Blueberries are now Lutton Farm’s main crop, with over 50 hectares of land dedicated to growing them. They produce around 600 tonnes of blueberries each and every year, with plans to increase that to 1000 tonnes in the not so distant future.
With so many blueberries in Lutton Farm’s fields, you might expect there to be a good amount of waste, too. This is far from the truth thanks to an efficient sorting process and multiple outlets for any berries that aren’t quite perfect.
Each blueberry the farm grows is handpicked before being sorted via an electronic optical sorter. “The optical sorter lets us be less specific with what we pick” explains Stephen. “It helps to keep the cost of picking down, something we have to take into account in the UK because of the cost of labour.”
Some of the crops are ‘graded out’ - in other words, they’re considered not quite up to standard for the supermarkets. Nevertheless, very few berries end up being graded below a one (the top tier).
“With grading out, it can be between 15% and 20% of the crop because the supermarkets we’re supplying want the really big, really firm fruit,” says Stephen. We don’t really get class two as such. The fruit we tend to send oddbox is the smalls, a lower-tier class of grade one berries”
So, what about the waste?
It wouldn’t be possible for us to rescue all of those graded out berries for our boxes. That’s why Lutton Farm has come up with various other waste-saving ideas. One of these is to turn those less-than-ideal berries into wine.
The farm’s first experiment with blueberry wine was a few years ago when Stephen asked a friend of his in the wine industry to produce a batch. “We sent the first blueberries there in 2018 and made our first wine. We thought it would be a good idea to make some ice wine which is fundamentally a German inspired product.”
Traditionally, ice wine requires the fruit to be left on the plant until the first frost. However due to the growing season of blueberries in the UK, there would never be any berries left on the bushes when Lutton Farm has a frost. Therefore instead, Stephen freezes the graded out berries and keeps them stored ready for pressing. The frozen blueberries are then pressed during the coldest months of the year to prevent the berries defrosting too quickly. Pressing the berries from frozen produces the amazing concentrated juice.
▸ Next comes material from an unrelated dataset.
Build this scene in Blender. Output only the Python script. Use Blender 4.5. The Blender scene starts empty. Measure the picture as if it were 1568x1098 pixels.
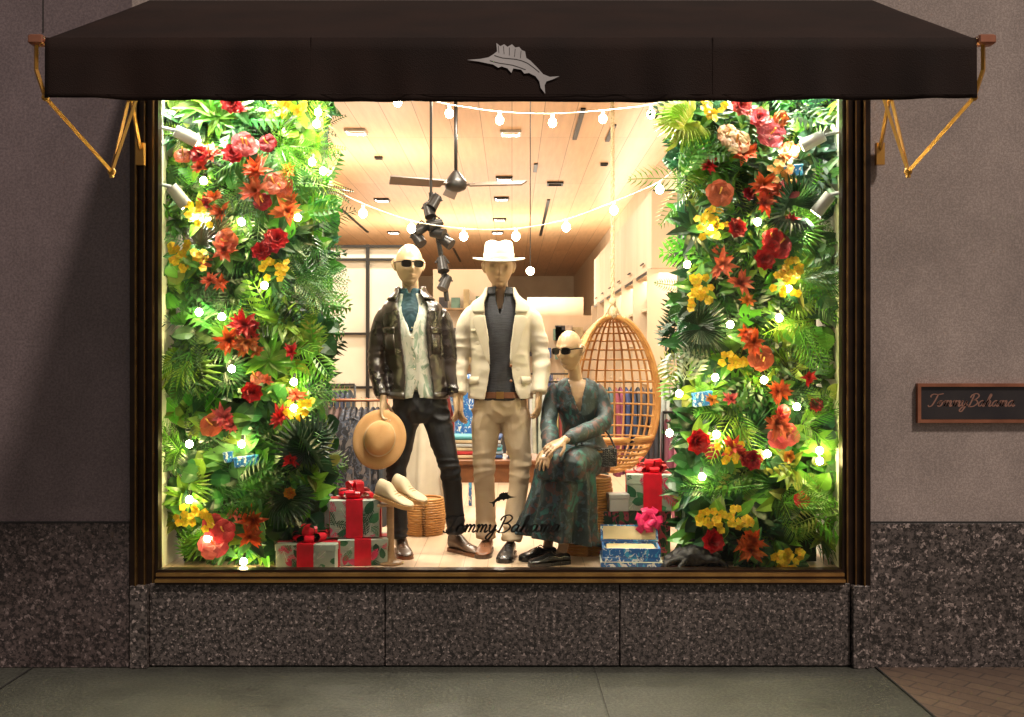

An estimated 37 tonnes of Lutton Farm’s graded out blueberries have been turned into wine so far. There are three delicious types, too: Midnight (full bodied, like a red wine), Dusk (a drier, rosé style wine) and the Ice Wine (currently the most popular of the three).
So far, they’ve had brilliant success with their blueberry wine, with over 30 outlets stocking bottles on a regular basis.
“Sometimes, people are expecting fruit wines to be sickly sweet, while we just let the sweetness of the blueberries do the talking,” says Rachael, Lutton Farm’s Development Manager. “We don’t add any grape juice, we don’t add any concentrate. It’s just purely pressed blueberries.”
And what happens to any berries Lutton Farm can’t freeze, ferment or find a home for at outlets like Oddbox? They’re composted; returned back to the earth to feed other crops, just as nature intended.